Und wie ist es heute um die Steinkohle bestellt, fünf Jahre nach dem Ende des Bergbaus in Deutschland? – Auch heute noch wird in deutschen Kraftwerken aus dem Ausland importierte Steinkohle verstromt, die um die Hälfte billiger ist, als würde man nach wie vor in Deutschland produzieren. Neben den niedrigeren Lohnkosten im Ausland liegt das auch daran, dass die Flöze in Russland oder in Südamerika ergiebiger sind und die Kohle dort nicht so tief unten in der Erde steckt. Im Jahr 2022 wurden immerhin noch 13 % des Stroms in Deutschland von Steinkohlekraftwerken erzeugt, die Tendenz ist seit einigen Jahren stabil.

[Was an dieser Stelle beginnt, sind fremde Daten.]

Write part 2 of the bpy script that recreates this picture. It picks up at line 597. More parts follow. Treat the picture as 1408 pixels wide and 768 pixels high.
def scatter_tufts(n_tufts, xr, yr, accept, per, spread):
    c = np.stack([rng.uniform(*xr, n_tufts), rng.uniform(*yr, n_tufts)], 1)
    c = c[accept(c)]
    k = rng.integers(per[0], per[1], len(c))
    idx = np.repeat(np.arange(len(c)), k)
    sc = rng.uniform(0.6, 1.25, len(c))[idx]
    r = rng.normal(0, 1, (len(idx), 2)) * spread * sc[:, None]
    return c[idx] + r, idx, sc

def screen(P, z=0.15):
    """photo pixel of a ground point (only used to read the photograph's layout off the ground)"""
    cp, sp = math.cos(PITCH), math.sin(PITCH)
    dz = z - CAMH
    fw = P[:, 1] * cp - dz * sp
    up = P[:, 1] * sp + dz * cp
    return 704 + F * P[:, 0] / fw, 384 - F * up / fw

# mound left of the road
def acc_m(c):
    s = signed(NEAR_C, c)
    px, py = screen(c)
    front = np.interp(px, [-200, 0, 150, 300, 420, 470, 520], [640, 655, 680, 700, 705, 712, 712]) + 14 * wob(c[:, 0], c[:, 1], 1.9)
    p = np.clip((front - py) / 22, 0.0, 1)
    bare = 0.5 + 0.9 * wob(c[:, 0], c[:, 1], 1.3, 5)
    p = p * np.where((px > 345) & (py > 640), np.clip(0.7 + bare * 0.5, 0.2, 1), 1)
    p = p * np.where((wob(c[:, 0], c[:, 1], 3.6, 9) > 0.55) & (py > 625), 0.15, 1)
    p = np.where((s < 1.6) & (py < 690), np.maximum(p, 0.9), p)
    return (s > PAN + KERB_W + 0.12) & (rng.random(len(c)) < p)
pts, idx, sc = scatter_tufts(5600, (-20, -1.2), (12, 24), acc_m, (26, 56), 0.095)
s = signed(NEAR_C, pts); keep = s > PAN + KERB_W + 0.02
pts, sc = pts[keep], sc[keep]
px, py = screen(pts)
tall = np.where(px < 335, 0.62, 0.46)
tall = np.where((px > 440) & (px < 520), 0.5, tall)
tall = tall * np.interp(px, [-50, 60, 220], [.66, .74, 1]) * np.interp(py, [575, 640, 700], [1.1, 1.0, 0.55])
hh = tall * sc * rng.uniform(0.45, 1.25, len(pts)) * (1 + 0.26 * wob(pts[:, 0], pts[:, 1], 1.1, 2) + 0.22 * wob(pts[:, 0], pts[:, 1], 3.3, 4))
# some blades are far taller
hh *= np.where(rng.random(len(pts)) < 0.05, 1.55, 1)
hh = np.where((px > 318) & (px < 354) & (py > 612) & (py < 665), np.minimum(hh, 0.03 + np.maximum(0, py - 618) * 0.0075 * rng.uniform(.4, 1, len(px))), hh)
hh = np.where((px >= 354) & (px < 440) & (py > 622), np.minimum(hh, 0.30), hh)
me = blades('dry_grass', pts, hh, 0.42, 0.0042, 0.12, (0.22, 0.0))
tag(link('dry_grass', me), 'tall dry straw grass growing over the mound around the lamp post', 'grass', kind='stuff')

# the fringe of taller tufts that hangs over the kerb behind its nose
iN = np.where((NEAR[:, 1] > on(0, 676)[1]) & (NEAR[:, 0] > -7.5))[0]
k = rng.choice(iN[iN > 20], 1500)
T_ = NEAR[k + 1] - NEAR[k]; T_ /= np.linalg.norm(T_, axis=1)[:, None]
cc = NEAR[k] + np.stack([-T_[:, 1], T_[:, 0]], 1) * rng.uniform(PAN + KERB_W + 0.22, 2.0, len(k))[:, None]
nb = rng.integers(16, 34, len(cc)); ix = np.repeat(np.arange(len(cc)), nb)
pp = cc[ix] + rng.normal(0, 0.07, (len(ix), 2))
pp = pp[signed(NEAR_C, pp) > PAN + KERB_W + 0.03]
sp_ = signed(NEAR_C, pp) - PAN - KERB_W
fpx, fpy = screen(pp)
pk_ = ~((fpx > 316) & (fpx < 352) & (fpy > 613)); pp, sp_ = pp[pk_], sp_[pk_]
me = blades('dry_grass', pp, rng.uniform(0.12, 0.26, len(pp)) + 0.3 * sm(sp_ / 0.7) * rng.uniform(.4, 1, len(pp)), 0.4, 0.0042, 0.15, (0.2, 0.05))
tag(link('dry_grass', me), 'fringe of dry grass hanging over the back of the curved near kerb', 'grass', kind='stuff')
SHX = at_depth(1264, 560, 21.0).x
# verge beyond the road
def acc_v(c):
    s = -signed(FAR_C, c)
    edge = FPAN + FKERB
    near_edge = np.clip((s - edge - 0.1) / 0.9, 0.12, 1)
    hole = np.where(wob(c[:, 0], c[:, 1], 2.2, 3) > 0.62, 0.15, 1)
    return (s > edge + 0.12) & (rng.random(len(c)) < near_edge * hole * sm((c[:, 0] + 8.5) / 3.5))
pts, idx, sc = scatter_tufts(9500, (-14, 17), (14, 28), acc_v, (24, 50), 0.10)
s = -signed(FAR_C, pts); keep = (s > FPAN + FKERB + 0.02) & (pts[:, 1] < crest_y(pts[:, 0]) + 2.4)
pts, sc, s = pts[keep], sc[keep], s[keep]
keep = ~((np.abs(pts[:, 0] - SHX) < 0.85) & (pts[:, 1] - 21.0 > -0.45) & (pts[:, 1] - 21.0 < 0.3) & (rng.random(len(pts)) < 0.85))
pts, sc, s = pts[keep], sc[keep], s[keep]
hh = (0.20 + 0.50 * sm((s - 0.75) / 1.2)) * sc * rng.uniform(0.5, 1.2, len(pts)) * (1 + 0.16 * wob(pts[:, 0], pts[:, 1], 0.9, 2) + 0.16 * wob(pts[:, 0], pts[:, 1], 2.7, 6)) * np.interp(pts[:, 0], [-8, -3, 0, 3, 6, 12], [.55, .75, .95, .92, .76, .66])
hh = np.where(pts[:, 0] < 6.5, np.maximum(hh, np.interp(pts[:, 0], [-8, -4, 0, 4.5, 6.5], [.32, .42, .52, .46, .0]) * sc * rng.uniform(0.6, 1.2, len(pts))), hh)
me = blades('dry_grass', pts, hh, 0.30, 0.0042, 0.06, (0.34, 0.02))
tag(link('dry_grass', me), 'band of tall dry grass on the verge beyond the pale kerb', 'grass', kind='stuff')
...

Allerdings liegt unter unserem Heimatboden noch genügend Kohle, um die Energieversorgung in Deutschland über Jahrzehnte hinweg gewährleisten zu können. Die Wirtschaftspolitiker eines kommenden, souveränen deutschen Volksstaates werden es in ihre Überlegungen einzubeziehen haben, ob im Rahmen eines aus fossilen und regenerativen Brennstoffen bestehenden Energiemixes auch wieder auf die gute, alte deutsche Steinkohle zurückgegriffen werden kann. Wer kann es schon prophezeien, aber es ist nicht ausgeschlossen, dass in einigen Jahrzehnten in einem freien deutschen Staat wieder deutsche Bergmänner in hochmodernen und effizienten Bergwerken das Grubenlicht bei der Nacht anzünden werden.